** BEGIN Provided data **
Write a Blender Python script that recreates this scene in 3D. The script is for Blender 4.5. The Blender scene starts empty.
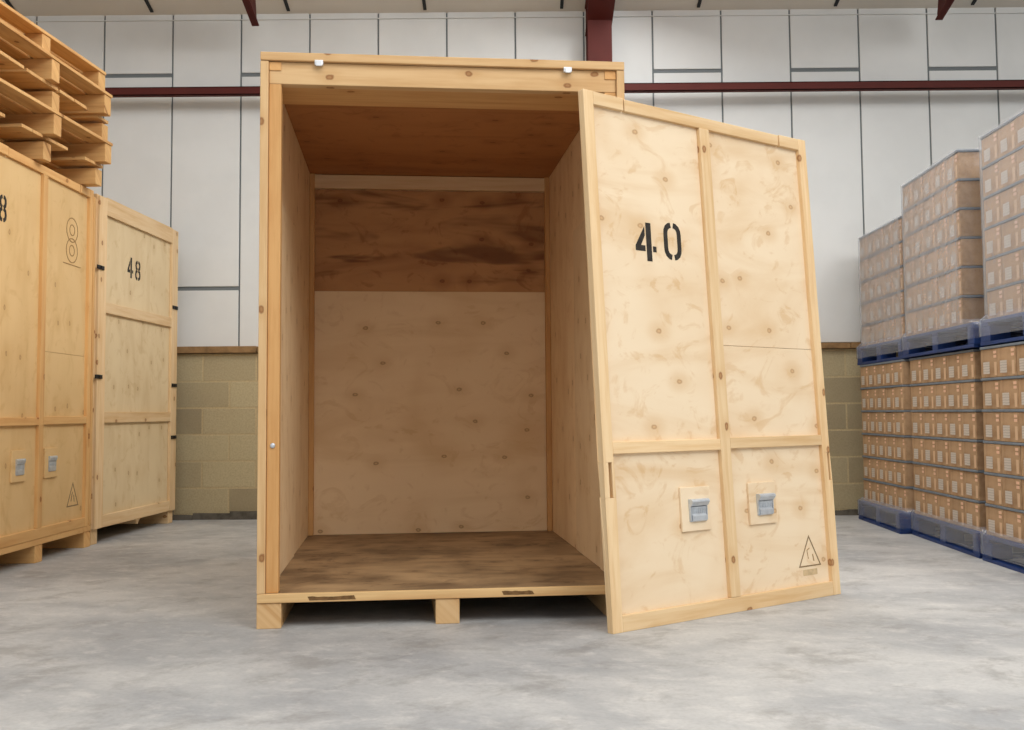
import bpy, bmesh, math, random
from mathutils import Vector, Matrix

random.seed(7)
C = bpy.context.scene.collection
SC = bpy.context.scene
R = math.radians

# ------------------------------------------------------------------ camera
F_PX, TILT, ROLL, PSI, HC = 1051.1, R(3.5257), R(0.4291), R(-0.2046), 0.879

def cam_dir(xn, yn):
    x = xn * math.cos(ROLL) + yn * math.sin(ROLL)
    y = -xn * math.sin(ROLL) + yn * math.cos(ROLL)
    d = math.cos(TILT) - y * math.sin(TILT)
    z = math.sin(TILT) + y * math.cos(TILT)
    return Vector((x * math.cos(PSI) + d * math.sin(PSI), -x * math.sin(PSI) + d * math.cos(PSI), z))

fw = cam_dir(0, 0)
rt = cam_dir(1, 0) - fw
up = cam_dir(0, 1) - fw
cd = bpy.data.cameras.new('camera')
cam = bpy.data.objects.new('camera', cd)
C.objects.link(cam)
m = Matrix((rt.normalized(), up.normalized(), -fw.normalized())).transposed().to_4x4()
m.translation = Vector((0, 0, HC))
cam.matrix_world = m
cd.sensor_fit = 'HORIZONTAL'
cd.sensor_width = 36.0
cd.lens = F_PX / 1024 * 36.0
cd.shift_y = -17.0 / 1024
cd.clip_start = 0.05
SC.camera = cam

# ------------------------------------------------------------------ world, lights, exposure
SC.view_settings.view_transform = 'Standard'
SC.view_settings.look = 'None'
SC.view_settings.exposure = 0.1
SC.view_settings.gamma = 1.0
SC.view_settings.use_curve_mapping = False

w = bpy.data.worlds.new('daylight')
SC.world = w
w.use_nodes = True
bg = w.node_tree.nodes['Background']
bg.inputs[0].default_value = (0.98, 0.99, 1.0, 1)
bg.inputs[1].default_value = 0.70

def area(name, loc, target, sx, sy, watts, col=(1, 0.995, 0.985)):
    l = bpy.data.lights.new(name, 'AREA')
    l.shape = 'RECTANGLE'
    l.size, l.size_y, l.energy, l.color = sx, sy, watts, col
    o = bpy.data.objects.new(name, l)
    C.objects.link(o)
    o.location = loc
    o.rotation_euler = (Vector(target) - Vector(loc)).to_track_quat('-Z', 'Y').to_euler()
    return o

area('roof_light_right', (6.6, -2.2, 7.7), (-1.5, 6.0, 0.8), 6.0, 3.5, 400)
area('roof_light_front', (0.5, 0.3, 7.0), (0.3, 3.0, 0.0), 8.0, 3.2, 235)
area('roof_light_mid', (0.3, 5.7, 5.1), (0.3, 4.6, 0.0), 12.0, 1.4, 120)
area('fill_light_rear', (1.0, 6.6, 4.75), (-0.6, 5.9, 0.0), 3.4, 1.6, 150)  # added fill that lifts the side crates and back wall, not a real rooflight

# ------------------------------------------------------------------ materials
def srgb(r, g, b):
    f = lambda c: (c / 255 / 12.92) if c / 255 <= 0.04045 else ((c / 255 + 0.055) / 1.055) ** 2.4
    return (f(r), f(g), f(b), 1)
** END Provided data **
Task | Look at the listing and set down only the lines from its start through the line with "bg.inputs[1].default_value = 0.70", word for word and without pictures.

Problem solution |
Write a Blender Python script that recreates this scene in 3D. The script is for Blender 4.5. The Blender scene starts empty.
import bpy, bmesh, math, random
from mathutils import Vector, Matrix

random.seed(7)
C = bpy.context.scene.collection
SC = bpy.context.scene
R = math.radians

# ------------------------------------------------------------------ camera
F_PX, TILT, ROLL, PSI, HC = 1051.1, R(3.5257), R(0.4291), R(-0.2046), 0.879

def cam_dir(xn, yn):
    x = xn * math.cos(ROLL) + yn * math.sin(ROLL)
    y = -xn * math.sin(ROLL) + yn * math.cos(ROLL)
    d = math.cos(TILT) - y * math.sin(TILT)
    z = math.sin(TILT) + y * math.cos(TILT)
    return Vector((x * math.cos(PSI) + d * math.sin(PSI), -x * math.sin(PSI) + d * math.cos(PSI), z))

fw = cam_dir(0, 0)
rt = cam_dir(1, 0) - fw
up = cam_dir(0, 1) - fw
cd = bpy.data.cameras.new('camera')
cam = bpy.data.objects.new('camera', cd)
C.objects.link(cam)
m = Matrix((rt.normalized(), up.normalized(), -fw.normalized())).transposed().to_4x4()
m.translation = Vector((0, 0, HC))
cam.matrix_world = m
cd.sensor_fit = 'HORIZONTAL'
cd.sensor_width = 36.0
cd.lens = F_PX / 1024 * 36.0
cd.shift_y = -17.0 / 1024
cd.clip_start = 0.05
SC.camera = cam

# ------------------------------------------------------------------ world, lights, exposure
SC.view_settings.view_transform = 'Standard'
SC.view_settings.look = 'None'
SC.view_settings.exposure = 0.1
SC.view_settings.gamma = 1.0
SC.view_settings.use_curve_mapping = False

w = bpy.data.worlds.new('daylight')
SC.world = w
w.use_nodes = True
bg = w.node_tree.nodes['Background']
bg.inputs[0].default_value = (0.98, 0.99, 1.0, 1)
bg.inputs[1].default_value = 0.70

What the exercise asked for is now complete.